Wie eine Mode-Boutique in Wien gegen Internet-Riesen kämpft

Wie eine Mode-Boutique in Wien gegen Internet-Riesen kämpft
Eine Boutiquebesitzerin in der Josefstadt verrät, wie sie der Konkurrenz der Internet-Riesen trotzt.
Von Uwe Mauch

Ihre Übersiedlung in die Josefstädter Straße im Jahr 2019 war wohl die richtige Entscheidung: Die Miete, die Elnara Amirova hier für ihre Damenmode-Boutique Mon Début bezahlt, ist zwar auch gestiegen, aber noch lange nicht so rasant wie in anderen Wiener Innenstadtlagen.

In ihrer unmittelbaren Nachbarschaft laden mehrere nette Geschäfte zum Einkaufen und Verweilen ein. Kein Nachteil ist zudem, dass die Klientel im 8. Bezirk recht betucht ist.

Vier von fünf Menschen, die bei ihr einkaufen, zählt sie zu ihrer Stammkundschaft, erklärt Elnara Amirova.

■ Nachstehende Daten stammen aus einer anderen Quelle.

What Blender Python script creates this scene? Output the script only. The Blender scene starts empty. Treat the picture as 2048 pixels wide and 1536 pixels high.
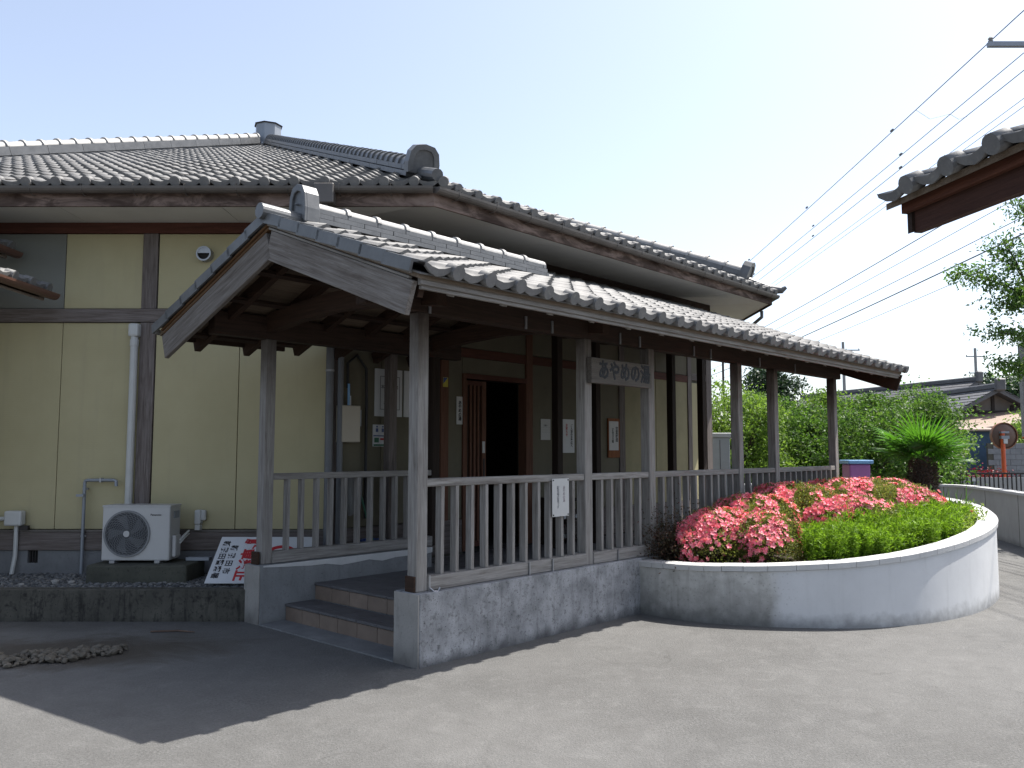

Ihr Debüt als Unternehmerin in Wien hat Amirova im März 2015 gefeiert. Seither ist sie gut im Geschäft. Ihr Erfolgsrezept beschreibt sie so: „Ich will, dass meine Kundinnen nicht nur ein Stück Stoff mit nach Hause nehmen, sondern auch eine Emotion.“

Wie eine Mode-Boutique in Wien gegen Internet-Riesen kämpft

Weniger Modehändler

Nicht alle Modehändler in Wien können derart positiv bilanzieren. Günther Rossmanith, Gremialobmann für den Einzelhandel mit Mode und Freizeitartikeln, erläutert den tiefgreifenden Strukturwandel: „Die Zeiten sind nicht einfach. Sie sind geprägt von einer spürbaren Konsumzurückhaltung der Kunden, hohen Fixkosten und starker Konkurrenz durch Online-Plattformen.“

Die Folge des von Rossmanith derart beschriebenen Wandels sieht in Zahlen gegossen gar nicht gut aus: „In den vergangenen zehn Jahren ist die Zahl der Modehändler in Wien von 3.450 auf nur mehr 2.808 gesunken.“

Der Obmann, der selbst aus einer umtriebigen Wiener Modehandel-Dynastie stammt, macht dafür nicht zuletzt die teils explodierenden Mieten verantwortlich: „Wenn die monatliche Miete für ein Geschäftslokal in der Wiener Kärntner Straße dem Vernehmen nach bis zu 80.000 Euro kostet, dann geht sich die Übergabe einer hundert Jahre alten Firma an die nächste Generation nicht aus.“ Bei diesen Summen kämen selbst internationale Modeketten kostenseitig stark unter Druck.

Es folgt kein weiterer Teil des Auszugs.